A conservatory of Ldotter blogs.

Thursday, February 14, 2008

One thing is clear. . .

. . .to me now that John McCain's nomination is all but official: I have a lot to learn about Barack Obama. If the Democrats ever figure out his natural edge over Hillary, it's likely that she won't win another primary or caucus. However, to our eternal good fortune, it's more likely that the folks who back Hillary are so blinded by their loyalty to her that they'll never realize how much easier it will be for Republican nominee to undermine her candidacy. So, they'll support her all the way to the convention, and there will be considerable political carnage along the way.

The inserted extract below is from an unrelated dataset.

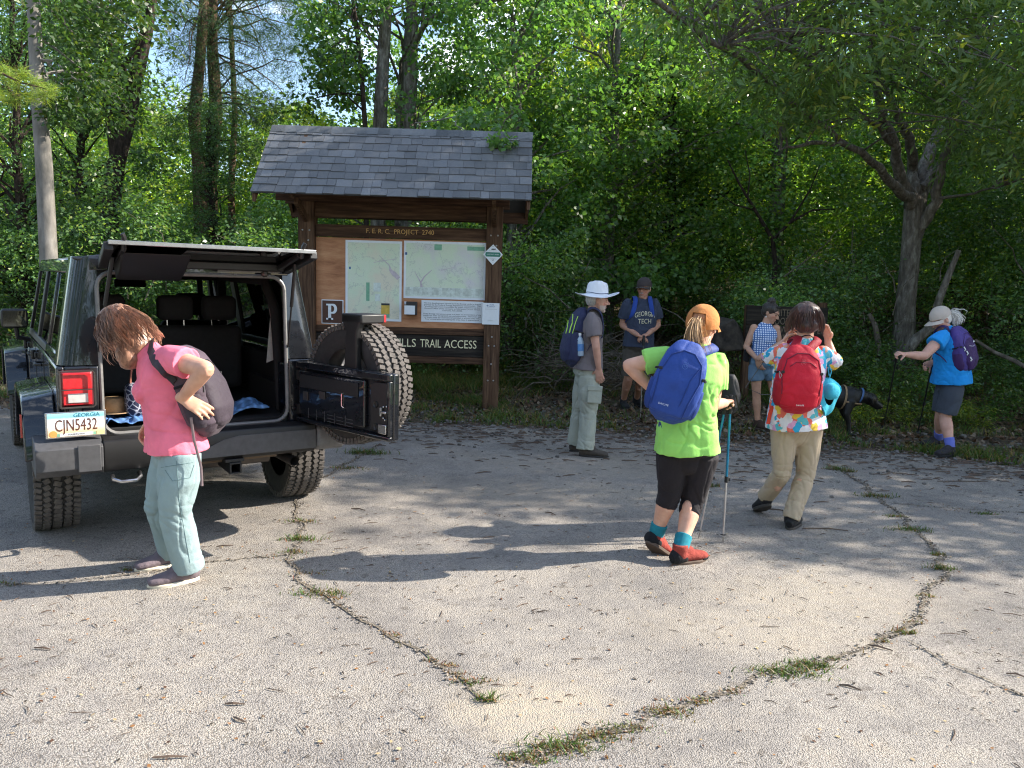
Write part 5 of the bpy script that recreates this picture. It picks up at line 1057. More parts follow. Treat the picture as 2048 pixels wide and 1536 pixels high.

Obama's biggest advantage over Hillary in the general election is that, where his history is largely a blank slate to many observers, nearly every conservative has a virtual PhD in Clintonology. One need only make a list of all the prominent figures and events of the Clinton administration to have a huge well of opposition research to exploit. Obama's history is relatively obscure -- filled with people and organizations whose names are largely unknown to all but the most diligent of political junkies.

Thankfully, as the nomination slips from her grasp, Hillary can be counted on to do whatever it is that needs to be done to reassert her claim on it. The entire decade of the '90's is strewn with the careers of would-be obstacles to the Clintons' grip on power. There's no reason to believe that she would hold anything back in her resurgence.

So, the question isn't whether or not the Clintons will attempt to destroy Obama. The only question is whether or not Democrats will allow them to. It could very well be that any attempt to savage the "Walking, Talking Hope Machine" will backfire by reminding Democratic voters of all that Clintonism represents, including all that was required of them in the name of loyalty. After all, it's one thing to invite the drunken brother-in-law to the family reunion. It's entirely another to invite him to the next one after he embarrassed the whole family the first time around -- particularly if he's already exhibiting the kind of behavior that created the initial embarrassment.

Both candidates have extraordinarily glaring weaknesses, and either one is imminently beatable. The biggest difference is that, with one, we know what kind of political knife fighting to expect. With the other, we have to do battle with The Riddler.